Dataset content
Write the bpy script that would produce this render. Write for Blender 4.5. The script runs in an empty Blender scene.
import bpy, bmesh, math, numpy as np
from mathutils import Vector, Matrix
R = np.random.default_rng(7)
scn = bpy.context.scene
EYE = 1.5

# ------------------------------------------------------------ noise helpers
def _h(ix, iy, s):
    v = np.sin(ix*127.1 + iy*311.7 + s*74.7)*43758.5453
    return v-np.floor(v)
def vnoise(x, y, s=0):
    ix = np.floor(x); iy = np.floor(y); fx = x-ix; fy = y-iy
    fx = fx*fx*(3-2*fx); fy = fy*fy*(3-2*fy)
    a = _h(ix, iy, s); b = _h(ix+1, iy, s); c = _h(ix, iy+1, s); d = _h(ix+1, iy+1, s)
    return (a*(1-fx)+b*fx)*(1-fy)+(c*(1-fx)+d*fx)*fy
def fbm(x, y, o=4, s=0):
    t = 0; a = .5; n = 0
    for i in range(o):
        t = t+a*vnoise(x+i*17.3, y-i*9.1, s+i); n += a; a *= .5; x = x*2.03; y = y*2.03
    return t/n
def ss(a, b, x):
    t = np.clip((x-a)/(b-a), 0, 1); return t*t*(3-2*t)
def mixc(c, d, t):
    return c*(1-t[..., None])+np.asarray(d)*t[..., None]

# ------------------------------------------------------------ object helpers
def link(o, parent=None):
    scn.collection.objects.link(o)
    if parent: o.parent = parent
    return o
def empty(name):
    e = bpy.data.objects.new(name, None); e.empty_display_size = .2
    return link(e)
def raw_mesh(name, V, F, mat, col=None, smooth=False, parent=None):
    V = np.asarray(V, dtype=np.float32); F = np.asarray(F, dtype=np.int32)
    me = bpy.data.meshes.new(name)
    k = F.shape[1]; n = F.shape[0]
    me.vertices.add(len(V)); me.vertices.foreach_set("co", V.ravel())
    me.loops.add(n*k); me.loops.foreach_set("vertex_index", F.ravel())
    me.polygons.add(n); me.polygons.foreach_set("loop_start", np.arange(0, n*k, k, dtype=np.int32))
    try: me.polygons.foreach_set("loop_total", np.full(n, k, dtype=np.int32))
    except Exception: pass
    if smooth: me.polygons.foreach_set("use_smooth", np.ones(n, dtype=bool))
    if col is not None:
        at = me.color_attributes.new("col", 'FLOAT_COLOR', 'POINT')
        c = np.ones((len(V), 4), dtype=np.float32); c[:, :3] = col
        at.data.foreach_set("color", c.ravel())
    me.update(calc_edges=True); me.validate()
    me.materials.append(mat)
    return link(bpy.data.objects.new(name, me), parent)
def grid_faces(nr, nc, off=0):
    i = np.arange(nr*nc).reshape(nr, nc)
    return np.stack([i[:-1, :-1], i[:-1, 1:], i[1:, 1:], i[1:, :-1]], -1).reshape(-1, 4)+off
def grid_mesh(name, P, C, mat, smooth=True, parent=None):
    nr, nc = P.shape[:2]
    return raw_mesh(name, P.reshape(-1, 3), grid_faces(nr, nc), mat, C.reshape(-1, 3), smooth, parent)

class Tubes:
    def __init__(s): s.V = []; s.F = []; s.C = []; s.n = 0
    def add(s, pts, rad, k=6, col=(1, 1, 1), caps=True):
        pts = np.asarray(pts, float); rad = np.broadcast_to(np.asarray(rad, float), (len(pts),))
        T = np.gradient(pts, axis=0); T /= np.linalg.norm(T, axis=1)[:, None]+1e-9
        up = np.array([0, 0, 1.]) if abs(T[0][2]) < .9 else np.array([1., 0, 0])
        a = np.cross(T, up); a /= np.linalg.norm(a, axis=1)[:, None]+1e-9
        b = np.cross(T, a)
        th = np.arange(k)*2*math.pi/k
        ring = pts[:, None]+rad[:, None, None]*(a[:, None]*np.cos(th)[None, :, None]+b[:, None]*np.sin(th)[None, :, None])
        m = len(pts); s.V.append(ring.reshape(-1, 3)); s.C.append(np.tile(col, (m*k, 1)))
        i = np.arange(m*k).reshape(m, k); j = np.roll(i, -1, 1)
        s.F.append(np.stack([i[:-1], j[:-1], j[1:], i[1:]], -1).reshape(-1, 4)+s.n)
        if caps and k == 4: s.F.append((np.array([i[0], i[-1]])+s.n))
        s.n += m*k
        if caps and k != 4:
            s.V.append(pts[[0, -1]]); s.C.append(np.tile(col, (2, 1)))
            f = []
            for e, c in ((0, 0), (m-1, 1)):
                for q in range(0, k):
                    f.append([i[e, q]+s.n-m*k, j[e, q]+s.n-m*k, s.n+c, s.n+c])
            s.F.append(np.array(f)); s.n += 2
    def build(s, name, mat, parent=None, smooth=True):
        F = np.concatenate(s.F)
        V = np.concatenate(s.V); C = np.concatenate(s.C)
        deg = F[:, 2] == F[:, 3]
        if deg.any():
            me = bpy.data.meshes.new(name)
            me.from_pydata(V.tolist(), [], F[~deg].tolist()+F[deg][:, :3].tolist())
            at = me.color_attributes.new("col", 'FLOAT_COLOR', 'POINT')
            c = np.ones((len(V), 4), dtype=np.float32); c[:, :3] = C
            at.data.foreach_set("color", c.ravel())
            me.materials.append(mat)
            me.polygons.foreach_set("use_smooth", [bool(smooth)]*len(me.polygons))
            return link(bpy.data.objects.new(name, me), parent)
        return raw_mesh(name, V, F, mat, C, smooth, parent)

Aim
Write the complete data out, exactly as above.

Full output
Write the bpy script that would produce this render. Write for Blender 4.5. The script runs in an empty Blender scene.
import bpy, bmesh, math, numpy as np
from mathutils import Vector, Matrix
R = np.random.default_rng(7)
scn = bpy.context.scene
EYE = 1.5

# ------------------------------------------------------------ noise helpers
def _h(ix, iy, s):
    v = np.sin(ix*127.1 + iy*311.7 + s*74.7)*43758.5453
    return v-np.floor(v)
def vnoise(x, y, s=0):
    ix = np.floor(x); iy = np.floor(y); fx = x-ix; fy = y-iy
    fx = fx*fx*(3-2*fx); fy = fy*fy*(3-2*fy)
    a = _h(ix, iy, s); b = _h(ix+1, iy, s); c = _h(ix, iy+1, s); d = _h(ix+1, iy+1, s)
    return (a*(1-fx)+b*fx)*(1-fy)+(c*(1-fx)+d*fx)*fy
def fbm(x, y, o=4, s=0):
    t = 0; a = .5; n = 0
    for i in range(o):
        t = t+a*vnoise(x+i*17.3, y-i*9.1, s+i); n += a; a *= .5; x = x*2.03; y = y*2.03
    return t/n
def ss(a, b, x):
    t = np.clip((x-a)/(b-a), 0, 1); return t*t*(3-2*t)
def mixc(c, d, t):
    return c*(1-t[..., None])+np.asarray(d)*t[..., None]

# ------------------------------------------------------------ object helpers
def link(o, parent=None):
    scn.collection.objects.link(o)
    if parent: o.parent = parent
    return o
def empty(name):
    e = bpy.data.objects.new(name, None); e.empty_display_size = .2
    return link(e)
def raw_mesh(name, V, F, mat, col=None, smooth=False, parent=None):
    V = np.asarray(V, dtype=np.float32); F = np.asarray(F, dtype=np.int32)
    me = bpy.data.meshes.new(name)
    k = F.shape[1]; n = F.shape[0]
    me.vertices.add(len(V)); me.vertices.foreach_set("co", V.ravel())
    me.loops.add(n*k); me.loops.foreach_set("vertex_index", F.ravel())
    me.polygons.add(n); me.polygons.foreach_set("loop_start", np.arange(0, n*k, k, dtype=np.int32))
    try: me.polygons.foreach_set("loop_total", np.full(n, k, dtype=np.int32))
    except Exception: pass
    if smooth: me.polygons.foreach_set("use_smooth", np.ones(n, dtype=bool))
    if col is not None:
        at = me.color_attributes.new("col", 'FLOAT_COLOR', 'POINT')
        c = np.ones((len(V), 4), dtype=np.float32); c[:, :3] = col
        at.data.foreach_set("color", c.ravel())
    me.update(calc_edges=True); me.validate()
    me.materials.append(mat)
    return link(bpy.data.objects.new(name, me), parent)
def grid_faces(nr, nc, off=0):
    i = np.arange(nr*nc).reshape(nr, nc)
    return np.stack([i[:-1, :-1], i[:-1, 1:], i[1:, 1:], i[1:, :-1]], -1).reshape(-1, 4)+off
def grid_mesh(name, P, C, mat, smooth=True, parent=None):
    nr, nc = P.shape[:2]
    return raw_mesh(name, P.reshape(-1, 3), grid_faces(nr, nc), mat, C.reshape(-1, 3), smooth, parent)

class Tubes:
    def __init__(s): s.V = []; s.F = []; s.C = []; s.n = 0
    def add(s, pts, rad, k=6, col=(1, 1, 1), caps=True):
        pts = np.asarray(pts, float); rad = np.broadcast_to(np.asarray(rad, float), (len(pts),))
        T = np.gradient(pts, axis=0); T /= np.linalg.norm(T, axis=1)[:, None]+1e-9
        up = np.array([0, 0, 1.]) if abs(T[0][2]) < .9 else np.array([1., 0, 0])
        a = np.cross(T, up); a /= np.linalg.norm(a, axis=1)[:, None]+1e-9
        b = np.cross(T, a)
        th = np.arange(k)*2*math.pi/k
        ring = pts[:, None]+rad[:, None, None]*(a[:, None]*np.cos(th)[None, :, None]+b[:, None]*np.sin(th)[None, :, None])
        m = len(pts); s.V.append(ring.reshape(-1, 3)); s.C.append(np.tile(col, (m*k, 1)))
        i = np.arange(m*k).reshape(m, k); j = np.roll(i, -1, 1)
        s.F.append(np.stack([i[:-1], j[:-1], j[1:], i[1:]], -1).reshape(-1, 4)+s.n)
        if caps and k == 4: s.F.append((np.array([i[0], i[-1]])+s.n))
        s.n += m*k
        if caps and k != 4:
            s.V.append(pts[[0, -1]]); s.C.append(np.tile(col, (2, 1)))
            f = []
            for e, c in ((0, 0), (m-1, 1)):
                for q in range(0, k):
                    f.append([i[e, q]+s.n-m*k, j[e, q]+s.n-m*k, s.n+c, s.n+c])
            s.F.append(np.array(f)); s.n += 2
    def build(s, name, mat, parent=None, smooth=True):
        F = np.concatenate(s.F)
        V = np.concatenate(s.V); C = np.concatenate(s.C)
        deg = F[:, 2] == F[:, 3]
        if deg.any():
            me = bpy.data.meshes.new(name)
            me.from_pydata(V.tolist(), [], F[~deg].tolist()+F[deg][:, :3].tolist())
            at = me.color_attributes.new("col", 'FLOAT_COLOR', 'POINT')
            c = np.ones((len(V), 4), dtype=np.float32); c[:, :3] = C
            at.data.foreach_set("color", c.ravel())
            me.materials.append(mat)
            me.polygons.foreach_set("use_smooth", [bool(smooth)]*len(me.polygons))
            return link(bpy.data.objects.new(name, me), parent)
        return raw_mesh(name, V, F, mat, C, smooth, parent)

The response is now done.